By Madeleine Kearns
Friday, May 29, 2020
‘Our culture is sick,” said Lana Del Rey, with unnerving
accuracy, after being accused of racism for identifying a feminist double
standard. After tumbling backward accidentally over a progressive tripwire, the
34-year-old singer-songwriter made no apologies. “I remain firm in my clarity
and stance in that what I was writing about was the importance of self-advocacy
for the more delicate and often dismissed, softer female personality,” she said
in an Instagram video.
Good for her!
This (entirely pointless) controversy began when Del Rey
argued for “the need for fragility in the feminist movement.” She pondered in
an Instagram post why it was that other artists — women she admires, she later
clarified — such as “Doja Cat, Ariana [Grande], Camila, Cardi B, Kehlani and
Nicki Minaj and Beyoncé” all achieved praise and success with “songs about
being sexy, wearing no clothes, f***ing, cheating, etc, [sic],” and yet her own
work “about being embodied, feeling beautiful by being in love even if the
relationship is not perfect,” had resulted in her being “crucified” (perhaps a
slight exaggeration) and accusations that she was “glamorizing abuse.”
Del Rey’s crime was that she had failed to notice that
her list of comparators were all women of color. Teen Vogue’s Danielle
Kwateng-Clark deplored “the Caucasity of it all.” Slate columnist
Jamilah Lemieux tweeted: “I don’t know who was giving Lana Del Rey a hard time
but I’m pretty sure it wasn’t Black women. Girl, sing your little cocaine
carols and leave us alone.” (Which is funny, at least.) Jezebel writer
Ashley Reese wrote: “The optics of Lana, a white woman, complaining about
feminism lacking space for her while critiquing the acclaim allotted to several
black pop artists is mortifying.” Another writer for BuzzFeed called her
“arrogant and ahistorical.”
But wait — who said anything about race? Del Rey is
adamant that this was not at all her point. “The fact that they want to turn my
advocacy for fragility into a race war is really bad,” she said. I’ll say!
Further, she’s adamant that racializing feminism says more about her critics
than it does about her. “I’m sorry that a couple of the girls I talked to, that
I mentioned in that post, had a different opinion of my insight,” she wrote.
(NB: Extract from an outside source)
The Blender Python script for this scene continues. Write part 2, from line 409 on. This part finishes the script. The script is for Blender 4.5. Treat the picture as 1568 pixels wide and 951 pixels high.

Still, an experience such as this “makes you reach into the depth of your own
heart and ask, ‘Am I good intentioned?’ and of course for me the answer is
always yes.” Always? The saintly celeb then unwittingly continued to stoke
progressive rage by making yet another comparator to an artist of color. “When
I get on the pole, I get called a whore, but when Twigs gets on the pole, it’s
art.”
“I barely ever share a thing, and this is why,” Del Rey
said in response to the uproar. “There are women out there like me who have so
much to give and don’t quite get to the place spiritually or karmically where
they’re supposed to be because there are other women who hate them and try and
take them down whether it’s other singers, mal-intented [sic] journalists or,
you know, men who hate women. But I’m not the enemy.” Indeed.
The episode recalls that of Alison Roman, whose food
column at the New York Times was suspended after she criticized two
successful women, Chrissy Teigen and Marie Kondo, who happen to be of Asian
descent, and then — contrary to Del Rey — after criticism conceded that her
non-racial remarks must have been, subconsciously, racial. What Roman actually
said was that Teigen’s business model was too commercial, which “horrifies”
her, that Marie Kondo had “f***ing sold out.” But bizarrely, in her apology she
wrote:
I’m a white woman who has and will
continue to benefit from white privilege and I recognize that makes what I said
even more inexcusable and hurtful. The fact it didn’t occur to me that I had
singled out two Asian women is one hundred percent a function of my privilege
(being blind to racial insensitivities is a discriminatory luxury).
By refusing to back down, perhaps Del Rey will come out
of this asinine controversy with newfound dignity. Then again, perhaps not. “As
ever I’m grateful that my muse is still here and that I’ve been blessed, have
had the ability to be able to channel two books worth of beautiful poems,” she
said. Out of interest, I checked some of her poems and was pleasantly
surprised. Despite using text-speak and emojis, some possess striking images
and a commendable lyricism. Del Rey also makes good use of allusion, as can be
found in “What happened when I left you.”
My life is sweet like lemonade now
there’s no bitter fruit [fruit emoji]
Eternal sunshine of the spotless
mind
Similarly, in her song “hope is a dangerous thing for a
woman like me to have — but i have it,” she invokes the “muse” of Sylvia Plath:
“I’ve been tearing around in my f***ing nightgown, 24/7 Sylvia Plath/writing in
blood on the walls cause the ink in my pen don’t work in my notepad.”
Anyway, all this to say that I have newfound respect for this singularly independent celebrity mind. In particular, her sign-off to her I am not racist! follow-up video struck just the right tone. “God bless,” she said to her some 16.5 million followers. “And f*** off if you don’t like the post.”